DO THIS: For the copy, please give all of the data again exactly and leave the pictures out.

RECORDED INFORMATION:
Start

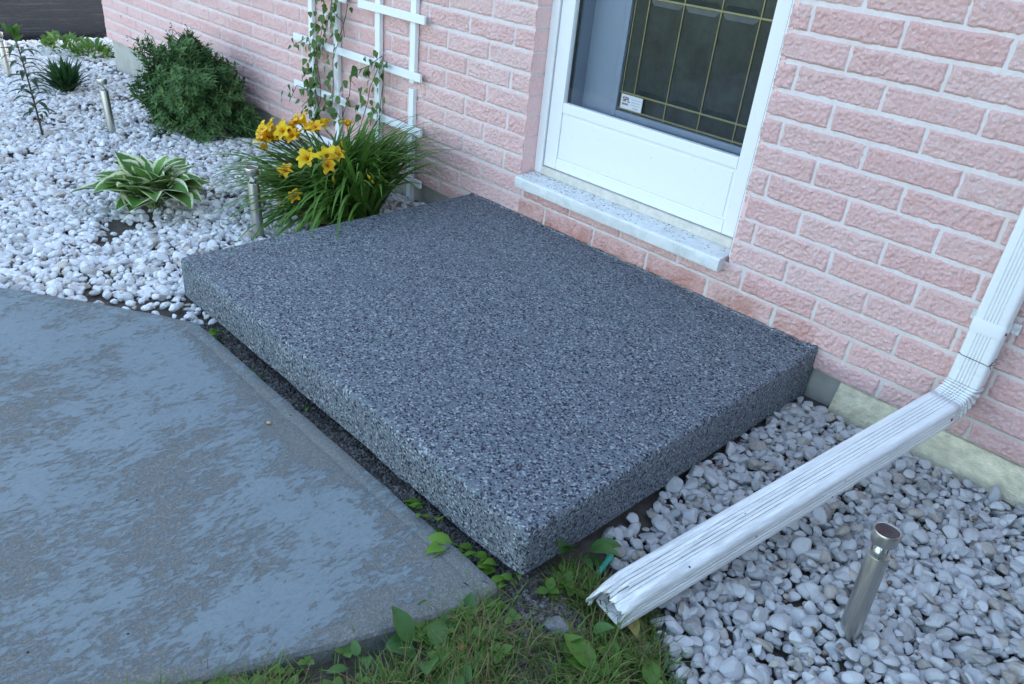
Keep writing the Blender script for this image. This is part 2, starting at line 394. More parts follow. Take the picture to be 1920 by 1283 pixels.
# ------------------------------------------------------------------ builders
ROOT = {}
def tag(o, label=None, cat=None, group=None, kind=None):
    for kk, vv in (('label', label), ('category', cat), ('group', group), ('kind', kind)):
        if vv: o[kk] = vv
    return o
def thing(name, loc, label, cat, group=None):
    o = bpy.data.objects.new(name, None); COL.objects.link(o)
    o.empty_display_size = 0.1
    o.location = loc; ROOT[o.name] = Vector(loc)
    return tag(o, label, cat, group)
def rootloc(p):
    v = Vector((0, 0, 0))
    while p is not None:
        v = v + Vector(p.location); p = p.parent
    return v
class MB:
    def __init__(s): s.V = []; s.F = []; s.MI = []; s.C = []; s.n = 0
    def add(s, verts, faces, mi=0, col=(0.5, 0, 0)):
        verts = np.asarray(verts, float).reshape(-1, 3)
        s.V.append(verts)
        o = s.n
        if isinstance(faces, np.ndarray): s.F.extend((faces + o).tolist())
        else: s.F.extend([[i + o for i in f] for f in faces])
        s.MI.extend([mi] * len(faces))
        c = np.asarray(col, float)
        if c.ndim == 1: c = np.repeat(c[None, :], len(verts), 0)
        s.C.append(c); s.n += len(verts)
    def box(s, x0, x1, y0, y1, z0, z1, mi=0, col=(0.5, 0, 0)):
        v = [(x, y, z) for z in (z0, z1) for y in (y0, y1) for x in (x0, x1)]
        f = [(0, 2, 3, 1), (4, 5, 7, 6), (0, 1, 5, 4), (2, 6, 7, 3), (0, 4, 6, 2), (1, 3, 7, 5)]
        s.add(v, f, mi, col)
    def tube(s, pts, rad, n=8, mi=0, col=(0.5, 0, 0), cap=True):
        pts = [Vector(p) for p in pts]
        rad = list(rad) if hasattr(rad, '__len__') else [rad] * len(pts)
        V = []; up = None
        for i, p in enumerate(pts):
            t = (pts[min(i+1, len(pts)-1)] - pts[max(i-1, 0)]).normalized()
            if up is None: up = t.orthogonal().normalized()
            up = (up - t * up.dot(t)).normalized(); sd = t.cross(up)
            for k in range(n):
                a = 2*PI*k/n
                V.append(p + (up*math.cos(a) + sd*math.sin(a)) * rad[i])
        F = []
        for i in range(len(pts)-1):
            for k in range(n):
                a, b = i*n+k, i*n+(k+1) % n
                F.append((a, b, b+n, a+n))
        if cap:
            F.append(tuple(range(n-1, -1, -1))); F.append(tuple(range((len(pts)-1)*n, len(pts)*n)))
        s.add([tuple(v) for v in V], F, mi, col)
    def lathe(s, prof, n=24, mi=0, org=(0, 0, 0), rot=None, col=(0.5, 0, 0)):
        V = []; m = len(prof)
        for r, z in prof:
            for k in range(n):
                a = 2*PI*k/n
                v = Vector((r*math.cos(a), r*math.sin(a), z))
                if rot is not None: v = rot @ v
                V.append(v + Vector(org))
        F = [(i*n+k, i*n+(k+1) % n, (i+1)*n+(k+1) % n, (i+1)*n+k) for i in range(m-1) for k in range(n)]
        F.append(tuple(range(n-1, -1, -1))); F.append(tuple(range((m-1)*n, m*n)))
        s.add([tuple(v) for v in V], F, mi, col)
    def grid(s, X, Y, Z, mi=0, col=None):
        h, w = X.shape
        V = np.stack([X, Y, Z], -1).reshape(-1, 3)
        i = np.arange(h*w).reshape(h, w)
        F = np.stack([i[:-1, :-1], i[:-1, 1:], i[1:, 1:], i[1:, :-1]], -1).reshape(-1, 4)
        s.add(V, F, mi, (0.5, 0, 0) if col is None else col)
    def build(s, name, mats, parent=None, smooth=True, sharp=None):
        V = np.concatenate(s.V) if s.V else np.zeros((0, 3))
        if parent is not None: V = V - np.array(rootloc(parent))[None, :]
        me = bpy.data.meshes.new(name)
        me.from_pydata(V.tolist(), [], s.F)
        if not isinstance(mats, (list, tuple)): mats = [mats]
        for m in mats: me.materials.append(m)
        me.polygons.foreach_set('material_index', np.array(s.MI, np.int32))
        me.polygons.foreach_set('use_smooth', np.full(len(s.F), smooth))
        ca = me.color_attributes.new('Col', 'FLOAT_COLOR', 'POINT')
        C = np.concatenate(s.C); C = np.concatenate([C, np.ones((len(C), 1))], 1)
        ca.data.foreach_set('color', C.astype(np.float32).ravel())
        me.update()
        if sharp is not None: me.set_sharp_from_angle(angle=R(sharp))
        o = bpy.data.objects.new(name, me); COL.objects.link(o)
        if parent is not None: o.parent = parent
        return o
def copy_tree(o, parent=None):
    c = o.copy(); COL.objects.link(c)
    if parent is not None: c.parent = parent
    for ch in list(o.children): copy_tree(ch, c)
    return c
def bevel_obj(o, w, seg=2):
    md = o.modifiers.new('bevel', 'BEVEL'); md.width = w; md.segments = seg; md.limit_method = 'ANGLE'; md.angle_limit = R(40)
    return o

# ------------------------------------------------------------------ ground heights
def gz(x):
    t = np.clip((-2.2 - np.asarray(x, float)) / 5.4, 0, 1.05)
    return -0.05 - 0.19 * t**1.15
def soil_z(x, y):
    x = np.asarray(x, float); y = np.asarray(y, float)
    left = gz(x) - 0.035
    right = np.full_like(left, -0.125)
    w = np.clip((x + 2.3) / 0.5, 0, 1); w = w*w*(3-2*w)
    h = left*(1-w) + right*w
    w2 = np.clip((-y - 1.9) / 0.6, 0, 1) * np.clip((-2.0 - x)/.4, 0, 1)
    h = h*(1-w2) + np.minimum(h, -0.125)*w2
    lz = np.clip((-1.5 - y)/0.12, 0, 1)*np.clip((0.12 - x)/0.1, 0, 1)*(x > -1.3)
    h = h + 0.022*lz
    gap = np.clip(1 - np.abs(y + 1.655)/0.09, 0, 1) * np.clip((-0.46 - x)/0.15, 0, 1) * (x > -2.6)
    h = h*(1-gap) + np.maximum(h, -0.102)*gap
    return h + 0.008 * fbm(x*6, y*6, 0, 2) * (np.abs(x) < 12)
def axis(a, b, step, far):
    core = np.arange(a, b, step)
    out = []
    d = step*2; v = b
    while v < far: out.append(v); v += d; d *= 1.6
    lo = []; d = step*2; v = a - d
    while v > -far: lo.append(v); d *= 1.6; v -= d
    return np.array(lo[::-1] + list(core) + out + [far*1.2])
gx = axis(-10.0, 2.0, 0.04, 260); gy = axis(-3.2, 1.0, 0.04, 260)
X, Y = np.meshgrid(gx, gy)
mb = MB(); mb.grid(X, Y, soil_z(X, Y)); tag(mb.build('ground', MAT['soil']), kind='structure')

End

RESULT OF THIS EXERCISE:
Keep writing the Blender script for this image. This is part 2, starting at line 394. More parts follow. Take the picture to be 1920 by 1283 pixels.
# ------------------------------------------------------------------ builders
ROOT = {}
def tag(o, label=None, cat=None, group=None, kind=None):
    for kk, vv in (('label', label), ('category', cat), ('group', group), ('kind', kind)):
        if vv: o[kk] = vv
    return o
def thing(name, loc, label, cat, group=None):
    o = bpy.data.objects.new(name, None); COL.objects.link(o)
    o.empty_display_size = 0.1
    o.location = loc; ROOT[o.name] = Vector(loc)
    return tag(o, label, cat, group)
def rootloc(p):
    v = Vector((0, 0, 0))
    while p is not None:
        v = v + Vector(p.location); p = p.parent
    return v
class MB:
    def __init__(s): s.V = []; s.F = []; s.MI = []; s.C = []; s.n = 0
    def add(s, verts, faces, mi=0, col=(0.5, 0, 0)):
        verts = np.asarray(verts, float).reshape(-1, 3)
        s.V.append(verts)
        o = s.n
        if isinstance(faces, np.ndarray): s.F.extend((faces + o).tolist())
        else: s.F.extend([[i + o for i in f] for f in faces])
        s.MI.extend([mi] * len(faces))
        c = np.asarray(col, float)
        if c.ndim == 1: c = np.repeat(c[None, :], len(verts), 0)
        s.C.append(c); s.n += len(verts)
    def box(s, x0, x1, y0, y1, z0, z1, mi=0, col=(0.5, 0, 0)):
        v = [(x, y, z) for z in (z0, z1) for y in (y0, y1) for x in (x0, x1)]
        f = [(0, 2, 3, 1), (4, 5, 7, 6), (0, 1, 5, 4), (2, 6, 7, 3), (0, 4, 6, 2), (1, 3, 7, 5)]
        s.add(v, f, mi, col)
    def tube(s, pts, rad, n=8, mi=0, col=(0.5, 0, 0), cap=True):
        pts = [Vector(p) for p in pts]
        rad = list(rad) if hasattr(rad, '__len__') else [rad] * len(pts)
        V = []; up = None
        for i, p in enumerate(pts):
            t = (pts[min(i+1, len(pts)-1)] - pts[max(i-1, 0)]).normalized()
            if up is None: up = t.orthogonal().normalized()
            up = (up - t * up.dot(t)).normalized(); sd = t.cross(up)
            for k in range(n):
                a = 2*PI*k/n
                V.append(p + (up*math.cos(a) + sd*math.sin(a)) * rad[i])
        F = []
        for i in range(len(pts)-1):
            for k in range(n):
                a, b = i*n+k, i*n+(k+1) % n
                F.append((a, b, b+n, a+n))
        if cap:
            F.append(tuple(range(n-1, -1, -1))); F.append(tuple(range((len(pts)-1)*n, len(pts)*n)))
        s.add([tuple(v) for v in V], F, mi, col)
    def lathe(s, prof, n=24, mi=0, org=(0, 0, 0), rot=None, col=(0.5, 0, 0)):
        V = []; m = len(prof)
        for r, z in prof:
            for k in range(n):
                a = 2*PI*k/n
                v = Vector((r*math.cos(a), r*math.sin(a), z))
                if rot is not None: v = rot @ v
                V.append(v + Vector(org))
        F = [(i*n+k, i*n+(k+1) % n, (i+1)*n+(k+1) % n, (i+1)*n+k) for i in range(m-1) for k in range(n)]
        F.append(tuple(range(n-1, -1, -1))); F.append(tuple(range((m-1)*n, m*n)))
        s.add([tuple(v) for v in V], F, mi, col)
    def grid(s, X, Y, Z, mi=0, col=None):
        h, w = X.shape
        V = np.stack([X, Y, Z], -1).reshape(-1, 3)
        i = np.arange(h*w).reshape(h, w)
        F = np.stack([i[:-1, :-1], i[:-1, 1:], i[1:, 1:], i[1:, :-1]], -1).reshape(-1, 4)
        s.add(V, F, mi, (0.5, 0, 0) if col is None else col)
    def build(s, name, mats, parent=None, smooth=True, sharp=None):
        V = np.concatenate(s.V) if s.V else np.zeros((0, 3))
        if parent is not None: V = V - np.array(rootloc(parent))[None, :]
        me = bpy.data.meshes.new(name)
        me.from_pydata(V.tolist(), [], s.F)
        if not isinstance(mats, (list, tuple)): mats = [mats]
        for m in mats: me.materials.append(m)
        me.polygons.foreach_set('material_index', np.array(s.MI, np.int32))
        me.polygons.foreach_set('use_smooth', np.full(len(s.F), smooth))
        ca = me.color_attributes.new('Col', 'FLOAT_COLOR', 'POINT')
        C = np.concatenate(s.C); C = np.concatenate([C, np.ones((len(C), 1))], 1)
        ca.data.foreach_set('color', C.astype(np.float32).ravel())
        me.update()
        if sharp is not None: me.set_sharp_from_angle(angle=R(sharp))
        o = bpy.data.objects.new(name, me); COL.objects.link(o)
        if parent is not None: o.parent = parent
        return o
def copy_tree(o, parent=None):
    c = o.copy(); COL.objects.link(c)
    if parent is not None: c.parent = parent
    for ch in list(o.children): copy_tree(ch, c)
    return c
def bevel_obj(o, w, seg=2):
    md = o.modifiers.new('bevel', 'BEVEL'); md.width = w; md.segments = seg; md.limit_method = 'ANGLE'; md.angle_limit = R(40)
    return o

# ------------------------------------------------------------------ ground heights
def gz(x):
    t = np.clip((-2.2 - np.asarray(x, float)) / 5.4, 0, 1.05)
    return -0.05 - 0.19 * t**1.15
def soil_z(x, y):
    x = np.asarray(x, float); y = np.asarray(y, float)
    left = gz(x) - 0.035
    right = np.full_like(left, -0.125)
    w = np.clip((x + 2.3) / 0.5, 0, 1); w = w*w*(3-2*w)
    h = left*(1-w) + right*w
    w2 = np.clip((-y - 1.9) / 0.6, 0, 1) * np.clip((-2.0 - x)/.4, 0, 1)
    h = h*(1-w2) + np.minimum(h, -0.125)*w2
    lz = np.clip((-1.5 - y)/0.12, 0, 1)*np.clip((0.12 - x)/0.1, 0, 1)*(x > -1.3)
    h = h + 0.022*lz
    gap = np.clip(1 - np.abs(y + 1.655)/0.09, 0, 1) * np.clip((-0.46 - x)/0.15, 0, 1) * (x > -2.6)
    h = h*(1-gap) + np.maximum(h, -0.102)*gap
    return h + 0.008 * fbm(x*6, y*6, 0, 2) * (np.abs(x) < 12)
def axis(a, b, step, far):
    core = np.arange(a, b, step)
    out = []
    d = step*2; v = b
    while v < far: out.append(v); v += d; d *= 1.6
    lo = []; d = step*2; v = a - d
    while v > -far: lo.append(v); d *= 1.6; v -= d
    return np.array(lo[::-1] + list(core) + out + [far*1.2])
gx = axis(-10.0, 2.0, 0.04, 260); gy = axis(-3.2, 1.0, 0.04, 260)
X, Y = np.meshgrid(gx, gy)
mb = MB(); mb.grid(X, Y, soil_z(X, Y)); tag(mb.build('ground', MAT['soil']), kind='structure')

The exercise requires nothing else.